Perhaps the most important thing to realize about inventing is that anyone can do it! You do not have to have advanced degrees or even a particular type of intelligence or training. Before I retired, I had in my office a framed 8x10 picture of a simple paper clip with the caption: “A great solution doesn’t have to be complicated.” Yes, I still have it in my office at home. It is difficult to imagine an office without paper clips, one of the most pervasive inventions of all time, even in the present day where we tend to think that if it doesn’t involve computers, either it is unimportant, it doesn’t exist, or nobody would want it or need it anyway.
I believe that the main difference between an inventor and the rest of us is the willingness to go beyond the first idea to a practical, useful, and successful device. I have a close personal friend (also an engineer) who has on many occasions mentioned to me that “what’s really needed is a simpler device for cleaning teeth at home that would replace brushing and flossing!” But to my knowledge, he has never suggested, or attempted to find, a new way of approaching the problem, much less presented or tried an idea for making such a device. In the meantime, I have long since developed several prototypes, but have so far abandoned all as inadequate or impractical. The key difference is that I have attempted several ways of approaching the problem, while he continues to state the need, but goes no further. The odds that I will succeed are infinitely higher than that he will. You cannot win the lottery if you don’t buy a ticket!
Getting started as an inventor is not usually something that one decides to do, but rather it most often begins with an observation of a particular need that has not been filled, or from experience with a device that does not do what it is supposed to do. In other words, it is not ordinarily something that you do, but rather something that happens to you in the form of an idea that particularly appeals to you at that time. However, I believe that anyone can train his/her mind to have the mindset of an inventor. That is, in fact, the main purpose of this book. You don’t have to wait for that rare experience when something happens by chance to start your mind working like an inventor’s mind.
I recently heard an interview on the radio of a fourteen-year-old boy who has invented a new magnetic paint that allows hanging things on a wall without using any nails, as you would hang something on the refrigerator door. As he describes it, he was helping his mother to repaint his room after she complained of all the damage caused by his taping and nailing things to the wall. This started his mind “thinking of stuff” (e.g., recalling the refrigerator door), which made him wonder about making the wall itself magnetic. Then, with the help of his stepfather, who was familiar with magnetizing metals (which the boy himself had been learning about in school), they developed a magnetic paint. He has since received many inquiries, including one from the U.S. Air Force.

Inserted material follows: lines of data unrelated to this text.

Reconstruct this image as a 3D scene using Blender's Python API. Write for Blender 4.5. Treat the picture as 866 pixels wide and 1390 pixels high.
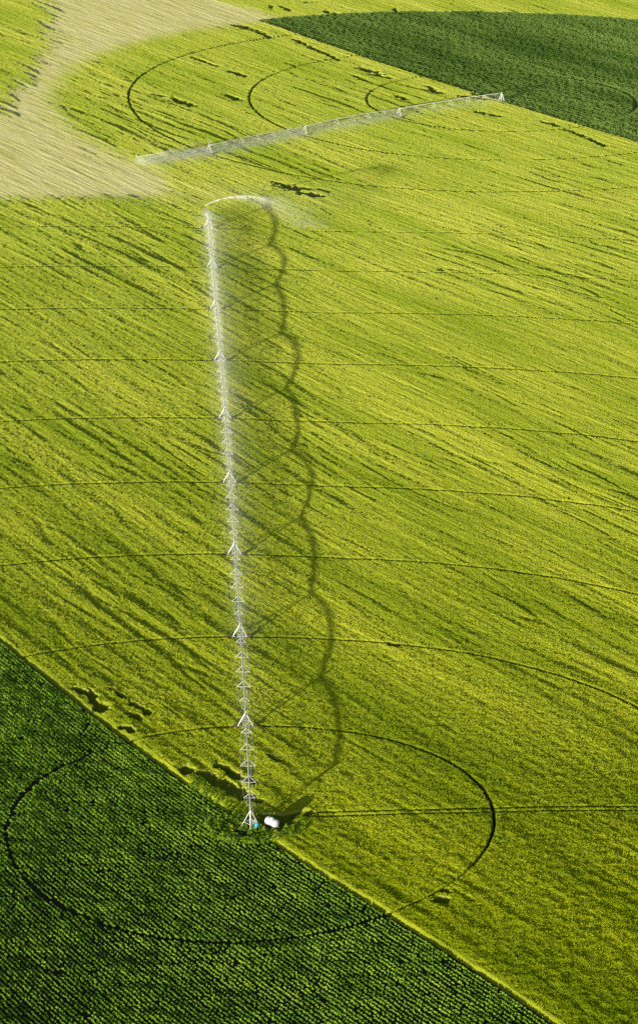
import bpy, math, random
import numpy as np
from mathutils import Vector, Matrix
R = math.radians
rng = np.random.default_rng(7)
random.seed(7)
for o in list(bpy.data.objects):
    bpy.data.objects.remove(o)
scene = bpy.context.scene
col = scene.collection

# ------------------------------------------------------------------ layout (metres)
CAM_H = 265.65
PIVOT = np.array([-12.74, 521.95])          # near centre pivot
PIVOT2 = np.array([73.41, 1178.5])          # far centre pivot
TOWERS = [(-15.2, 571.3), (-18.0, 621.1), (-21.0, 672.2), (-24.0, 721.7), (-27.1, 771.3), (-30.4, 822.0), (-33.8, 872.9), (-36.8, 919.5), (-40.0, 968.7)]
ARM_END = (-41.9, 986.5)
TOWERS2 = [(30.0, 1148.4), (-8.1, 1114.4), (-44.5, 1077.9)]
ARM_END2 = (-70.8, 1055.5)
TRACKS = [math.hypot(x - PIVOT[0], y - PIVOT[1]) for x, y in TOWERS]
TRACKS2 = [56.2, 105.2, 155.3]
FIELD_R, FIELD_R2 = 491.0, 191.0
ROW_AZ = R(146.4)
SUN_AZ, SUN_EL = R(211.5), R(5.2)
AL = np.array([math.sin(ROW_AZ), math.cos(ROW_AZ)])       # along the crop rows
AC = np.array([-AL[1], AL[0]])                            # across them, away from the sun
SUNWARD = (math.sin(SUN_AZ), math.cos(SUN_AZ))               # towards the sun; crop normals are tilted this way for brightness
SOIL, CROP = -0.62, 0.80                                  # soil below terrain datum; crop height above soil

# gentle swells of the land: smooth bumps on a fan of centres
TW = np.array([-0.239, -0.83, 0.411, 0.901, -0.73, -0.948, 1.305, 1.27, -1.032, -1.397, 0.008, -0.339, -0.43, -1.506, -2.034, -1.565, 1.215, -0.256, -0.691, 1.475, 1.163, -0.815, -0.172, 2.776, 0.389, -1.347, -1.818, -0.286, 0.83, 0.479, -0.486, -0.599])
TU, TV = [a.ravel() for a in np.meshgrid(np.linspace(-.12, .12, 4), np.log(np.array([430, 500, 570, 660, 780, 930, 1150, 1400])))]
def terr(x, y):
    x = np.asarray(x, float); y = np.asarray(y, float)
    yy = np.maximum(y, 50.0); u = x / yy; v = np.log(yy); z = np.zeros_like(u)
    for cu, cv, w in zip(TU, TV, TW):
        z += w * np.exp(-.5 * ((u - cu) / .088) ** 2 - .5 * ((v - cv) / .2) ** 2)
    return z - .5 * np.exp(-((x - 2) / 21) ** 2 - ((y - 790) / 190) ** 2)
def ground_z(x, y):
    return float(terr(x, y)) + SOIL

# ------------------------------------------------------------------ noise
GA = rng.uniform(0, 2 * math.pi, 1024)
GX, GY = np.cos(GA).astype(np.float32), np.sin(GA).astype(np.float32)
def _h(i, j, s):
    h = (i * np.uint32(374761393) + j * np.uint32(668265263) + np.uint32(s * 974634521 & 0xffffffff))
    h = (h ^ (h >> np.uint32(13))) * np.uint32(1274126177)
    return (h ^ (h >> np.uint32(16))) & np.uint32(1023)
def pn(x, y, s=0):
    x = np.asarray(x, np.float32); y = np.asarray(y, np.float32)
    fx, fy = np.floor(x), np.floor(y)
    i = fx.astype(np.int64).astype(np.uint32); j = fy.astype(np.int64).astype(np.uint32)
    x = x - fx; y = y - fy
    u = x * x * x * (x * (x * 6 - 15) + 10); v = y * y * y * (y * (y * 6 - 15) + 10)
    one = np.uint32(1)
    def g(a, b, dx, dy):
        k = _h(a, b, s); return GX[k] * dx + GY[k] * dy
    n0 = g(i, j, x, y); n0 += u * (g(i + one, j, x - 1, y) - n0)
    n1 = g(i, j + one, x, y - 1); n1 += u * (g(i + one, j + one, x - 1, y - 1) - n1)
    return (n0 + v * (n1 - n0)) * 1.5
def sst(a, b, t):
    t = np.clip((t - a) / (b - a), 0, 1); return t * t * (3 - 2 * t)

# ------------------------------------------------------------------ tagging and building helpers
def tag(o, label=None, cat=None, group=None, kind=None):
    for k, v in (('label', label), ('category', cat), ('group', group), ('kind', kind)):
        if v: o[k] = v
    return o
def empty(name, loc):
    o = bpy.data.objects.new(name, None); col.objects.link(o); o.location = loc
    o.empty_display_size = .5
    return o
def mesh_np(name, co, faces, mat, attrs=None, smooth=False, parent=None, tris=()):
    me = bpy.data.meshes.new(name)
    n = len(co); me.vertices.add(n); me.vertices.foreach_set('co', np.ascontiguousarray(co, np.float32).ravel())
    k = faces.shape[1]; m = len(faces)
    nt_ = len(tris) // 3
    me.loops.add(m * k + nt_ * 3); me.loops.foreach_set('vertex_index', np.concatenate([np.ascontiguousarray(faces, np.int32).ravel(), np.array(tris, np.int32)]))
    me.polygons.add(m + nt_); me.polygons.foreach_set('loop_start', np.concatenate([np.arange(0, m * k, k, dtype=np.int32), m * k + 3 * np.arange(nt_, dtype=np.int32)]))
    me.update(calc_edges=True)
    if smooth: me.polygons.foreach_set('use_smooth', np.ones(m + nt_, bool))
    for a, v in (attrs or {}).items():
        at = me.attributes.new(a, 'FLOAT', 'POINT'); at.data.foreach_set('value', np.ascontiguousarray(v, np.float32))
    me.materials.append(mat)
    o = bpy.data.objects.new(name, me); col.objects.link(o)
    if parent: o.parent = parent
    return o

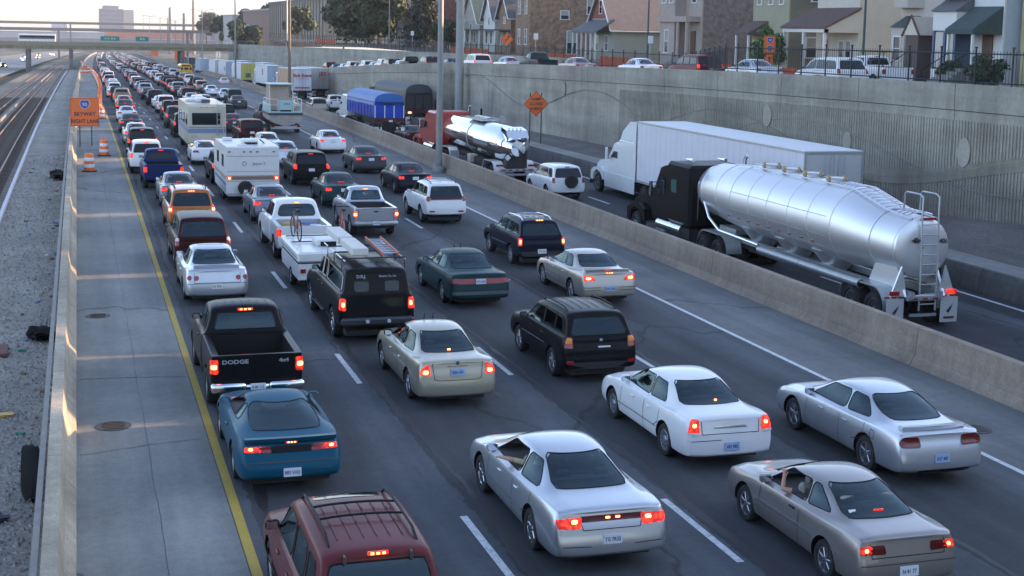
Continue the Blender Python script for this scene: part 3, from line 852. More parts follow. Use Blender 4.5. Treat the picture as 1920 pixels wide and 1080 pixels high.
def sedan_st(L, W, H, belt=.92, deck=1.0, hood=.86, yg=-1.65, yr=-.85, yf=.35, yc=1.2, zb=.22, tail=.0, noseh=.66, wr=.56, tw=.04, wrg=None):
 a, b, W2 = -L / 2, L / 2, W / 2
 wg0 = W2 - .16
 return [
  (a, zb + .10, W2 * .86, deck - .09, W2 * .80, W2 * .72, deck - .06, W2 * .5, .10 + tail),
  (a + .02, zb + .06, W2 * .93, deck - .05, W2 * .86, W2 * .76, deck - .02, W2 * .5, .10 + tail),
  (a + .10, zb + .03, W2 * .975, deck - .035, W2 * .89, W2 * .78, deck - .002, W2 * .52, .07 + tail),
  (a + .32, zb + .01, W2 * .995, deck - .035, W2 * .905, W2 * .79, deck + .01, W2 * .54, .04 + tail * .5),
  ((a + yg) / 2 + .12, zb, W2, belt + (deck - belt) * .6, W2 * .925, W2 * .80, deck + .02, W2 * .56, .01),
  (yg, zb, W2, belt + .02, W2 * .94, wg0 - .02, deck + .03, wr),
  (yg + (yr - yg) * .5, zb, W2, belt, W2 * .95, wg0, deck + (H - deck) * .62, wr),
  (yr, zb, W2, belt - .01, W2 * .955, wg0 + .01, H - .03, wr + .02),
  ((yr + yf) / 2, zb, W2, belt - .02, W2 * .955, wg0 + .01, H, wr + .03),
  (yf, zb, W2, belt - .03, W2 * .95, wg0, H - .035, wr + .02),
  ((yf + yc) / 2 + .03, zb, W2, belt - .04, W2 * .945, wg0 - .01, (H + hood) / 2 + .05, wr),
  (yc, zb, W2, belt - .05, W2 * .94, wg0 - .02, hood + .10, wr),
  (yc + .2, zb, W2, hood, W2 * .92, W2 * .78, hood + .06, W2 * .55),
  ((yc + b) / 2 + .1, zb, W2 * .995, hood - .04, W2 * .90, W2 * .76, hood + .02, W2 * .52),
  (b - .32, zb + .02, W2 * .97, noseh + .09, W2 * .87, W2 * .74, noseh + .15, W2 * .5),
  (b - .12, zb + .04, W2 * .90, noseh + .03, W2 * .80, W2 * .68, noseh + .09, W2 * .45),
  (b - .02, zb + .08, W2 * .82, noseh - .04, W2 * .72, W2 * .60, noseh + .0, W2 * .4),
  (b, zb + .13, W2 * .74, noseh - .12, W2 * .64, W2 * .52, noseh - .07, W2 * .35)]
def suv_st(L, W, H, belt=1.05, hood=1.02, yc=1.0, yf=.35, zb=.30, dy=.10, dt=.22, noseh=.9, wr=None, gtilt=0, bl=None):
 a, b, W2 = -L / 2, L / 2, W / 2
 wr = wr or W2 - .24; wg0 = W2 - .10; bl = bl or belt
 return [
  (a, zb + .08, W2 * .93, belt - .04, W2 * .88, W2 * .84, H - .10, wr - .06, dy, dt + .02),
  (a + .02, zb + .05, W2 * .965, belt - .02, W2 * .91, W2 * .865, H - .06, wr - .03, dy, dt + .01),
  (a + .09, zb + .03, W2 * .985, belt - .005, W2 * .94, W2 * .89, H - .03, wr - .01, dy, dt),
  (a + .28, zb, W2, belt, W2 * .955, wg0 - .01, H - .015, wr, dy, dt * .7),
  (a + .95, zb, W2, belt, W2 * .965, wg0, H, wr + .01, 0, dt * .2),
  (a + 1.8, zb, W2, belt - .01, W2 * .965, wg0, H, wr + .01),
  (yf, zb, W2, belt - .02, W2 * .96, wg0, H - .04, wr),
  ((yf + yc) / 2 + .03, zb, W2, belt - .02, W2 * .955, wg0 - .01, (H + hood) / 2 + .08, wr - .01),
  (yc, zb, W2, belt - .03, W2 * .95, wg0 - .02, hood + .09, wr - .02),
  (yc + .15, zb, W2, hood - .01, W2 * .94, W2 * .82, hood + .05, W2 * .55),
  (b - .6, zb, W2, hood - .04, W2 * .92, W2 * .80, hood + .02, W2 * .5),
  (b - .2, zb + .02, W2 * .98, noseh, W2 * .88, W2 * .74, noseh + .06, W2 * .45),
  (b - .04, zb + .05, W2 * .92, noseh - .08, W2 * .80, W2 * .66, noseh - .03, W2 * .4),
  (b, zb + .10, W2 * .82, noseh - .16, W2 * .72, W2 * .6, noseh - .12, W2 * .35)]
def pickup_st(L, W, H, rail=1.25, yb=-.45, yf=.7, yc=1.35, hood=1.15, zb=.38, wr=None, noseh=1.0, bw=None):
 a, b, W2 = -L / 2, L / 2, W / 2
 wr = wr or W2 - .27
 fl = lambda y, k=1, dz=0: (y, zb + dz, W2 * .97 * k, rail, W2 * .95 * k, W2 * .86 * k, rail + .005, W2 * .5)
 return [fl(a, .96, .12), fl(a + .03, .99, .08), fl(a + .2), fl((a + yb) / 2), fl(yb - .14), fl(yb - .07),
  (yb - .04, zb, W2 * .98, rail, W2 * .955, W2 - .12, rail + .30, wr - .02, 0, .03),
  (yb, zb, W2, rail, W2 * .96, W2 - .11, H - .06, wr - .02, 0, .08),
  (yb + .16, zb, W2, rail - .01, W2 * .96, W2 - .11, H, wr, 0, .06),
  ((yb + .1 + yf) / 2, zb, W2, rail - .02, W2 * .96, W2 - .11, H + .01, wr),
  (yf, zb, W2, rail - .03, W2 * .955, W2 - .12, H - .04, wr - .01),
  ((yf + yc) / 2 + .02, zb, W2, rail - .05, W2 * .95, W2 - .13, (H + hood) / 2 + .08, wr - .02),
  (yc, zb, W2, rail - .06, W2 * .945, W2 - .14, hood + .10, wr - .03),
  (yc + .12, zb, W2, hood, W2 * .93, W2 * .82, hood + .06, W2 * .5),
  (b - .45, zb, W2, hood - .05, W2 * .92, W2 * .8, hood + .02, W2 * .5),
  (b - .1, zb + .03, W2 * .96, noseh, W2 * .88, W2 * .75, noseh + .04, W2 * .45),
  (b, zb + .1, W2 * .88, noseh - .14, W2 * .8, W2 * .68, noseh - .1, W2 * .4)]
def place(root, u, Yrear, L, dz=0.0, rz=0.0, spd=None):
 Y = Yrear + L / 2
 p = Wd(u, Y, dz); root.location = p; root.rotation_euler = (pitch(Y), 0, head(Y) + rz)
# ------------------------------------------------------------------ nearby cars, each with its own dimensions, lamps and trim
P_SILV = paint("silver", (.50, .52, .55), .75, .30)
P_WHITE = paint("white", (.72, .72, .71), .0, .35)
P_CHAMP = paint("champagne", (.40, .37, .28), .6)
P_GOLD = paint("pewter_gold", (.40, .36, .31), .6)
P_PEWT = paint("grey_beige", (.27, .25, .235), .6)
P_TEAL = paint("teal_blue", (.006, .075, .125), .3, .3)
P_BLACK = paint("black", (.010, .011, .014), .1, .25)
P_DGREEN = paint("dark_green", (.010, .040, .042), .3)
P_NAVY = paint("navy", (.010, .014, .035), .3, .25)
P_BLUE = paint("blue", (.010, .028, .11), .4)
P_MAROON = paint("maroon", (.125, .030, .032), .45)
P_DMAR = paint("dark_maroon", (.055, .010, .013), .4)
P_ORANGE = paint("copper_orange", (.36, .115, .025), .5)
P_GREY = paint("mid_grey", (.17, .175, .18), .6)
P_DGREY = paint("dark_grey", (.05, .053, .058), .5)
P_BGREY = paint("blue_grey", (.14, .16, .19), .6)
P_TAN = paint("tan", (.30, .26, .20), .5)
P_SBLUE = paint("steel_blue", (.09, .15, .23), .5)

def side2(y0, y1, y2, y3, zb, zt, zbf=None, slope_r=.35, slope_f=.55, gap=.06):
 """rear door glass and front door glass outlines; y0 rear tip, y1..y2 pillar, y3 front tip"""
 zbf = zbf if zbf is not None else zb - .03
 zm = (zb + zbf) / 2
 return [[(y0, zb + .01), (y1 - gap / 2, zm), (y1 - gap / 2 + .03, zt), (y0 + slope_r, zt - .03)],
   [(y1 + gap / 2, zm), (y3, zbf), (y3 - slope_f, zt - .03), (y1 + gap / 2 + .03, zt)]]
def seam2(yA, yB, yC, zt, zb=.28, yr=-1.3, r=.36):
 return [('left', [(yA, zt), (yA + .02, .62), (yr + r + .12, .5)]), ('left', [(yB, zt), (yB, zb)]), ('left', [(yC, zt - .03), (yC + .04, zb + .12)])]

near = []
# --- silver sedan with the driver's arm out (lane 2, nearest)
s = dict(L=5.17, W=1.90, st=sedan_st(5.17, 1.90, 1.42, belt=.93, deck=1.00, hood=.83, yg=-1.62, yr=-.62, yf=.45, yc=1.45, wr=.54, tail=.03),
 yr=-1.35, yf=1.52, r=.335, ws='chrome5', paint=P_SILV, ywf=3,
 side=side2(-1.28, -.42, 0, 1.05, .97, 1.31, .94, .42, .62), sr=.09,
 rear=[(-.62, 1.045), (.62, 1.045), (.475, 1.345), (-.475, 1.345)], rr=.05, rcut1=2.5,
 tail=[([(.50, .70), (.88, .72), (.93, .86), (.50, .87)], 'lit', .45), ([(.56, .78), (.66, .78), (.66, .84), (.56, .84)], 'hot', .3)],
 bar=([(-.52, .79), (.52, .79), (.52, .88), (-.52, .88)], mat("dark_red_panel", (.09, .006, .010), .2, coat=.6)),
 third=None, plate=(0.0, -2.575, .53, "TG 7R32", None, .05), mir=(1.02, .97), mirmat=P_SILV,
 seams=seam2(-1.3, -.40, .98, .92, .26, -1.35, .36) + [('back', [(-.49, .78), (-.46, .68), (.46, .68), (.49, .78)])],
 trims=[("side_moulding", P_SILV, 'left', [(-.93, .50), (1.1, .46)], .035), ("bumper_crease", mat("shadow_gap", (.05, .05, .055), .6), 'back', [(-.8, .46), (-.35, .44)], .012), ("bumper_crease", mat("shadow_gap", (.05, .05, .055), .6), 'back', [(.35, .44), (.8, .46)], .012)],
 handles=[-.62, .30], open=[1], rearseat=-1.15, seatpos=[(.02, .38), (.02, -.38)], wind=[(-.60, 1.0), (.60, 1.0), (.50, 1.30), (-.50, 1.30)])
silver, bv = build_car(s, "silver_sedan", "large silver sedan with a driver's arm out and dark red tail band", "car", "cars in the packed second lane")
for x in (-.06, .10):
 b = MB(); b.box((0, 0, 0), (.07, .02, .03), ch=.006); o = b.build("brake_light", LIT_HOT, silver); hh = bv.ray_cast(Vector((x, -6, .845)), Vector((0, 1, 0))); o.location = hh[0] + Vector((0, -.02, 0))
place(silver, 7.62, 19.1, 5.17)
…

I still remember my own first invention idea (at the age of 10), which was to be a perpetual motion machine consisting of a simple lever (a horizontal bar supported by a pin at the middle), with a rubber band at one end and a weight on the other. My “working prototype” ran for only one half of a cycle and quit. It seems I should have waited until I understood the basic laws of friction and energy. (I had the time and the desire, but not the background.) This is a typical case of trying to invent something beyond your own experience or knowledge. Many years later, I was much more successful with an invention well within my own experience and training, as discussed in Chapter V.
Most of us have heard about or seen things that give instant rise to an idea for a new practical device, but we quickly move on to something else and forget the new idea. The serious inventor, on the other hand, makes immediate notes to be explored and expanded at a later time. Or, if appropriate, s/he explores the idea in the moment, either on paper or in the mind. The inventor then moves ahead with the intent of making a working model, no matter how crude. Somehow, the goal may be later achieved in fits and starts by mysterious means, primarily persistence. As Thomas Edison once said, “Invention is 1% inspiration and 99% perspiration.”
In summary, just as for other endeavors in life, the difference between the successful inventor and the rest of us lies in one’s willingness to stick with the selected project, no matter how many false starts may be required, and no matter how long it may take. There are often many attempts made before completion of a successful working prototype. And there are also failed projects that are appropriately abandoned by the inventor and used as a learning experience to guide later projects. It is important also to recognize that just because something can be done does not necessarily mean that it should be. Prospective inventions are sometimes abandoned either because one is not capable of developing it, or because the market is found to be too small or nonexistent, or perhaps because the prospective invention raises ethical issues with which the inventor may not be comfortable.